The Pacific War changed abruptly in November 1943 when Admiral Chester Nimitz unleashed a relentless 18-month, 4,000-mile offensive across the Central Pacific, spearheaded by fast carrier task forces and U.S. Marine and Army assault troops. The sudden American proclivity for amphibious frontal assaults against fortified islands astonished Japanese commanders, who called them “storm landings” because they differed so sharply from the limited landings of 1942-43.
This is the story of seven epic assaults from the sea against murderous enemy fire—Tarawa, Saipan, Guam, Tinian, Peleliu, Iwo Jima and Okinawa. Each risky battle enhanced the U.S. capability to concentrate overwhelming naval force against a distant island and literally kick down the front door. While the assault forces learned priceless operational lessons from each landing, so did the Japanese. The ultimate U.S. victory in the seven “storm landings” came at the total cost of 100,000 killed and wounded. The survivors faced the prospect of even bloodier future beachheads against mainland Japan.

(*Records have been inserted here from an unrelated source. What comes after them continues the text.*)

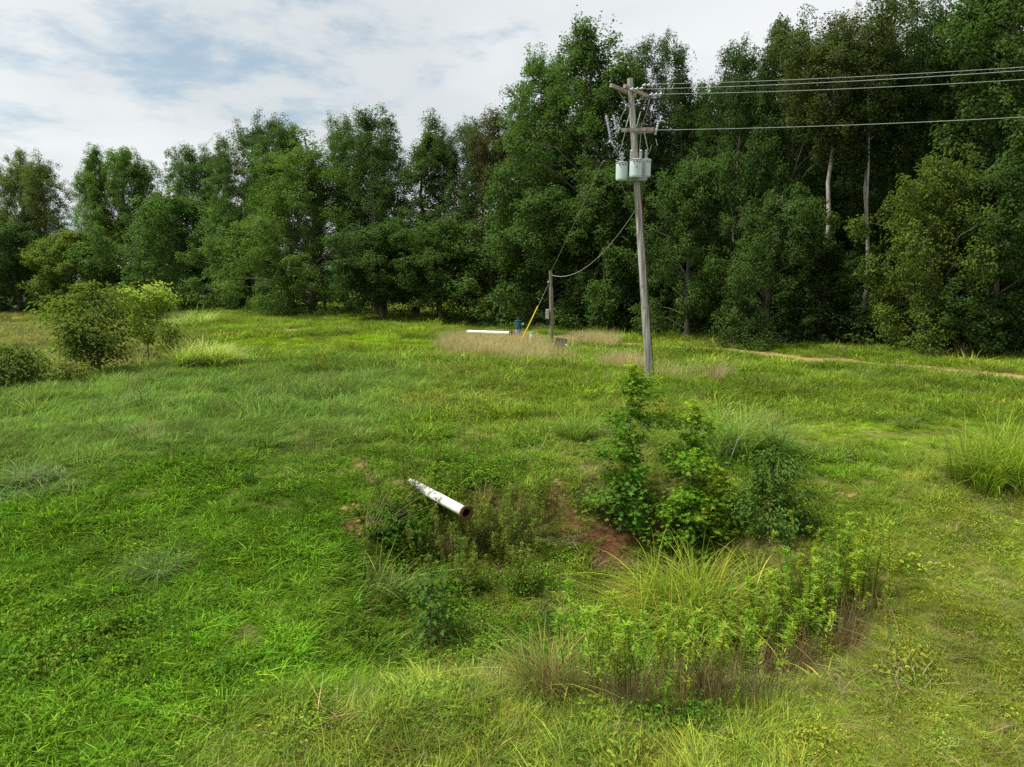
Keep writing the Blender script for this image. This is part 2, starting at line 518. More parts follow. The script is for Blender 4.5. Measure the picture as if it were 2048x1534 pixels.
def build_ground():
    n = 330
    u = np.linspace(-1, 1, n)
    gx = np.sinh(u * 5.6) / math.sinh(5.6) * 900
    v = np.linspace(0, 1, n)
    gy = -30 + 35 * np.clip(v / 0.08, 0, 1) + np.where(v > 0.08, np.sinh((v - 0.08) / 0.92 * 5.4) / math.sinh(5.4) * 1400, 0)
    X, Y = np.meshgrid(gx, gy)
    x, y = X.ravel(), Y.ravel()
    z = H(x, y)
    i = np.arange(n * n).reshape(n, n)
    q = np.stack([i[:-1, :-1], i[:-1, 1:], i[1:, 1:], i[1:, :-1]], -1).reshape(-1, 4)
    m, nt, N, L = new_mat('earth_and_turf')
    out = N('ShaderNodeOutputMaterial'); b = N('ShaderNodeBsdfPrincipled'); L(b.outputs[0], out.inputs[0])
    b.inputs['Roughness'].default_value = 0.95; b.inputs['Specular IOR Level'].default_value = 0.1
    at = N('ShaderNodeAttribute'); at.attribute_name = 'col'
    geo = N('ShaderNodeNewGeometry')
    n1 = N('ShaderNodeTexNoise'); n1.inputs['Scale'].default_value = 3.5; n1.inputs['Detail'].default_value = 9; n1.inputs['Roughness'].default_value = 0.7
    L(geo.outputs['Position'], n1.inputs['Vector'])
    n2 = N('ShaderNodeTexNoise'); n2.inputs['Scale'].default_value = 22; n2.inputs['Detail'].default_value = 5
    L(geo.outputs['Position'], n2.inputs['Vector'])
    mr = N('ShaderNodeMapRange'); mr.inputs['From Min'].default_value = 0.3; mr.inputs['From Max'].default_value = 0.7
    mr.inputs['To Min'].default_value = 0.6; mr.inputs['To Max'].default_value = 1.35
    av = N('ShaderNodeMath'); av.operation = 'ADD'; L(n1.outputs['Fac'], av.inputs[0]); L(n2.outputs['Fac'], av.inputs[1])
    hf = N('ShaderNodeMath'); hf.operation = 'MULTIPLY'; hf.inputs[1].default_value = 0.5; L(av.outputs[0], hf.inputs[0])
    L(hf.outputs[0], mr.inputs['Value'])
    mu = N('ShaderNodeMix'); mu.data_type = 'RGBA'; mu.blend_type = 'MULTIPLY'; mu.inputs['Factor'].default_value = 1
    L(at.outputs['Color'], mu.inputs['A']); L(mr.outputs[0], mu.inputs['B'])
    L(mu.outputs['Result'], b.inputs['Base Color'])
    bp = N('ShaderNodeBump'); bp.inputs['Strength'].default_value = 0.7; bp.inputs['Distance'].default_value = 0.05
    L(n2.outputs['Fac'], bp.inputs['Height']); L(bp.outputs[0], b.inputs['Normal'])
    me = mesh_np('ground', np.stack([x, y, z], 1), q.ravel(), np.full(len(q), 4), m, smooth=True)
    mk = masks(x, y)
    g = ground_tint(x, y, mk)
    near = 1 - sst(35, 60, np.hypot(x, y))
    soil = np.array([0.15, 0.10, 0.05])
    c = lerp(g * 0.8, lerp(g * 0.55, soil, np.full(len(x), 0.5)), near)
    c = lerp(c, np.array([0.36, 0.25, 0.115]), np.clip(mk['track'] * 0.9, 0, 1))
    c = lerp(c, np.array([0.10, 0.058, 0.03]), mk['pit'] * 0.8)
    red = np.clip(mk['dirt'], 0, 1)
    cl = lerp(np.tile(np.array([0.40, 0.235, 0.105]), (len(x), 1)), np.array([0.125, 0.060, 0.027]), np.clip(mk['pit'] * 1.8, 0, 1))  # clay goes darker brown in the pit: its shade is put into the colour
    cl = lerp(cl, np.array([0.14, 0.10, 0.07]), (x < -2.8) * (y < 10.5) * 1.0)
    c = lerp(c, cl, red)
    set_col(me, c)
    o = obj('ground', me)
    o['kind'] = 'structure'


build_ground()


# ------------------------------------------------------------------ blades and leaves
def blades(n, rad, Lr, w, bend, segs=3, lean=0.25, seed=0, upright=False, var=0.25, tipdry=0.0, drop=0.55, dirbias=None, dryfrac=0.0, seedhead=0.0, azs=0.9):
    """a tuft: n arching blades -> verts, flat faces, sizes, colour"""
    g = np.random.default_rng(seed)
    r_ = rad * np.sqrt(g.random(n)); a0 = g.random(n) * 6.283
    bx, by = r_ * np.cos(a0), r_ * np.sin(a0)
    az = a0 + g.normal(0, azs, n)
    if dirbias is not None:
        az = dirbias + g.normal(0, 0.5, n)
    Ln = g.uniform(*Lr, n)
    le = np.abs(g.normal(lean, lean * 0.6, n)); be = np.abs(g.normal(bend, bend * 0.5, n))
    ww = w * g.uniform(0.7, 1.3, n)
    t = np.linspace(0, 1, segs + 1)
    out = le[:, None] * t + be[:, None] * t ** 2
    up = t - drop * np.minimum(be, 1.3)[:, None] * t ** 2.4
    X = bx[:, None] + Ln[:, None] * out * np.cos(az)[:, None]
    Y = by[:, None] + Ln[:, None] * out * np.sin(az)[:, None]
    Z = Ln[:, None] * up - 0.02
    tw = az + g.normal(0, 0.5, n)
    px, py = -np.sin(tw), np.cos(tw)
    prof = np.interp(t, [0, 0.35, 0.75, 1], [0.75, 1.0, 0.7, 0.08])
    if seedhead:
        prof = np.interp(t, [0, 0.6, 0.8, 1], [0.5, 0.4, 1.0 + seedhead, 0.5])
    hw = 0.5 * ww[:, None] * prof
    A = np.stack([X + px[:, None] * hw, Y + py[:, None] * hw, Z], -1)
    B = np.stack([X - px[:, None] * hw, Y - py[:, None] * hw, Z], -1)
    V = np.stack([A, B], 2).reshape(n, (segs + 1) * 2, 3)
    base = (np.arange(n) * (segs + 1) * 2)[:, None, None]
    k = np.arange(segs)[None, :, None] * 2
    q = base + k + np.array([0, 1, 3, 2])[None, None, :]
    br = 1 + g.normal(0, var, n).clip(-0.5, 0.6)
    col = np.ones((n, segs + 1, 2, 3)) * br[:, None, None, None]
    col[..., 0] *= (1 + g.normal(0, 0.10, n))[:, None, None]
    dry = (g.random(n) < dryfrac)
    dcol = np.array([2.0, 1.35, 1.9])
    col = np.where(dry[:, None, None, None], col * dcol, col)
    if tipdry:
        tt = np.clip((t - 0.6) / 0.4, 0, 1)[None, :, None, None] * tipdry
        col = col * (1 + tt * (np.array([1.9, 1.5, 2.4]) - 1))
    return V.reshape(-1, 3), q.reshape(-1), np.full(n * segs, 4), col.reshape(-1, 3)


def leaves_np(pos, nrm, size, seed=0, aspect=0.6, fold=0.25, shape='rhomb', var=0.22, long_dir=None):
    """one small leaf per position: rhomb (4 verts, 2 tris), ovate (6 verts) or star (11 verts)"""
    g = np.random.default_rng(seed)
    n = len(pos)
    nrm = nrm / np.linalg.norm(nrm, axis=1, keepdims=True)
    rnd = g.normal(0, 1, (n, 3)) if long_dir is None else long_dir + g.normal(0, 0.25, (n, 3))
    a = rnd - nrm * (rnd * nrm).sum(1, keepdims=True)
    a /= np.linalg.norm(a, axis=1, keepdims=True) + 1e-9
    b = np.cross(nrm, a)
    size = np.broadcast_to(size, (n,)) * g.uniform(0.7, 1.3, n)
    if shape == 'rhomb':
        uv = np.array([[0, 0, 0], [0.45, 0.5, 1], [1, 0, 0], [0.45, -0.5, 1]])
        faces = [[0, 1, 2, 3]]
    elif shape == 'ovate':
        uv = np.array([[0, 0, 0], [0.3, 0.5, 1], [0.7, 0.38, 0.7], [1, 0, -0.6], [0.7, -0.38, 0.7], [0.3, -0.5, 1]])
        faces = [[0, 1, 2, 3], [0, 3, 4, 5]]
    else:
        pts = [(0, 0)]
        lob = [(-0.15, 0.55, 0.55), (0.25, 0.30, 0.3), (0.62, 0.72, .7), (0.5, 0.2, .3), (1.05, 0.0, 0)]
        right = [(-0.12, -0.45), (0.16, -0.14), (0.55, -0.62), (0.50, -0.15), (1.0, 0.0)]
        pts = [(0, 0)] + right + [(u, -v) for u, v in reversed(right[:-1])]
        uv = np.array([[u, v, 0.4 * abs(v) - (0.25 if u > 0.9 else 0)] for u, v in pts])
        k = len(pts)
        faces = [[0, 1, 2], [0, 2, 3, 4], [0, 4, 5, 6], [0, 6, 7, 8], [0, 8, 9]]
        aspect = 1.0
    k = len(uv)
    V = pos[:, None, :] + size[:, None, None] * (uv[None, :, 0:1] * a[:, None, :] + uv[None, :, 1:2] * aspect * b[:, None, :] + uv[None, :, 2:3] * fold * nrm[:, None, :])
    base = np.arange(n) * k
    flat, sizes = [], []
    per = np.concatenate([np.array(f) for f in faces])
    flat = (base[:, None] + per[None, :]).ravel()
    sizes = np.tile([len(f) for f in faces], n)
    br = 1 + g.normal(0, var, n).clip(-0.5, 0.7)
    col = np.repeat(br[:, None], k, 1)[:, :, None] * np.ones(3)
    col[..., 0] *= np.repeat((1 + g.normal(0, 0.13, n))[:, None], k, 1)
    return V.reshape(-1, 3), flat, sizes, col.reshape(-1, 3)


def join(parts):
    V, Fl, S, C = [], [], [], []
    o = 0
    for v, f, s, c in parts:
        V.append(v); Fl.append(np.asarray(f) + o); S.append(s); C.append(c); o += len(v)
    return np.concatenate(V), np.concatenate(Fl), np.concatenate(S), np.concatenate(C)


def mesh_from(name, part, mat, smooth=False):
    v, f, s, c = part
    me = mesh_np(name, v, f, s, mat, smooth)
    set_col(me, c)
    return me


def tube_np(pts, rad, n=5, col=(1, 1, 1)):
    mb = MB(); mb.tube(pts, rad, n, cap=False)
    v = np.array(mb.v, float); f = np.array(mb.f).ravel(); s = np.full(len(mb.f), 4)
    return v, f, s, np.tile(np.array(col, float), (len(v), 1))


# ------------------------------------------------------------------ scatter of uncountable plants (one object each)
def make_group(gname, coll):
    ng = bpy.data.node_groups.new(gname, 'GeometryNodeTree')
    ng.interface.new_socket('Geometry', in_out='INPUT', socket_type='NodeSocketGeometry')
    ng.interface.new_socket('Geometry', in_out='OUTPUT', socket_type='NodeSocketGeometry')
    N, L = ng.nodes.new, ng.links.new
    gi, go = N('NodeGroupInput'), N('NodeGroupOutput')
    io = N('GeometryNodeInstanceOnPoints')
    ci = N('GeometryNodeCollectionInfo')
    ci.inputs['Collection'].default_value = coll
    ci.inputs['Separate Children'].default_value = True
    ci.inputs['Reset Children'].default_value = True

    def attr(nm, dt):
        a = N('GeometryNodeInputNamedAttribute'); a.data_type = dt; a.inputs['Name'].default_value = nm
        return a.outputs[0]
    L(gi.outputs[0], io.inputs['Points'])
    L(ci.outputs[0], io.inputs['Instance'])
    io.inputs['Pick Instance'].default_value = True
    L(attr('idx', 'INT'), io.inputs['Instance Index'])
    L(attr('rot', 'FLOAT_VECTOR'), io.inputs['Rotation'])
    L(attr('scl', 'FLOAT_VECTOR'), io.inputs['Scale'])
    L(io.outputs[0], go.inputs[0])
    return ng


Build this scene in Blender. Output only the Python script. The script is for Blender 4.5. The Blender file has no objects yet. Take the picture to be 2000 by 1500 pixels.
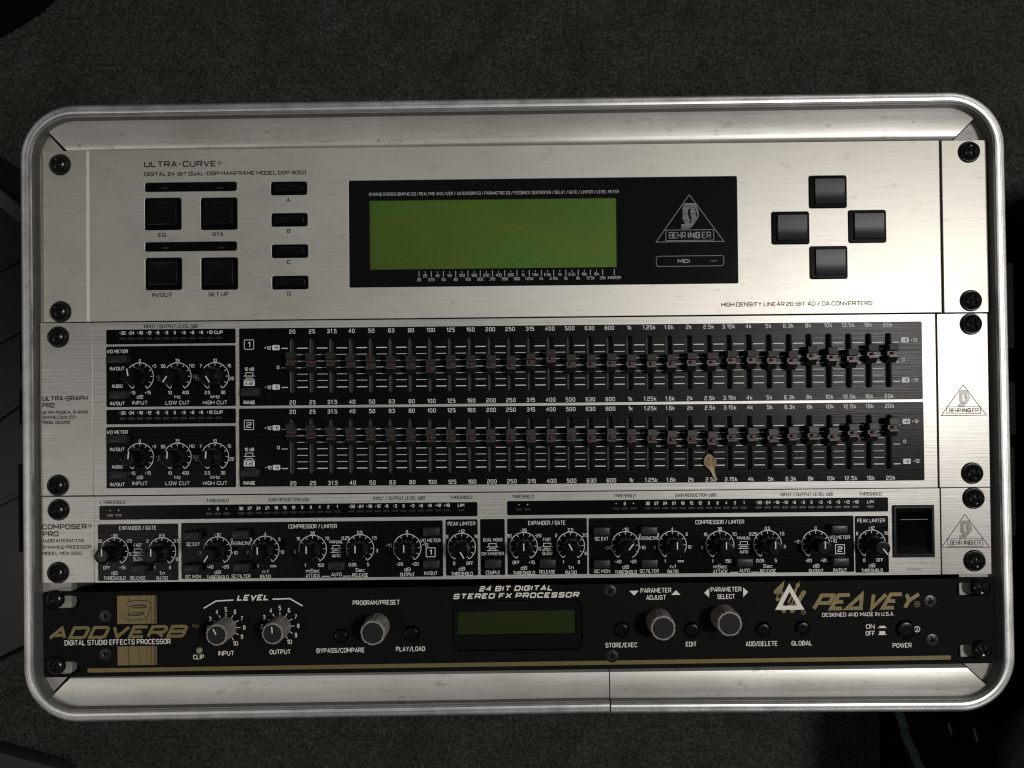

Award-winning historian Joseph Alexander relates this extraordinary story with an easy narrative style bolstered by years of analysing U.S. and Japanese battle accounts, personal interviews with veterans, and his own amphibious warfare experience. Abounding with human-interest stories of colourful “web-footed amphibians,” his book vividly portrays the sheer drama of these naval battles whose magnitude and ferocity may never again be seen in this world.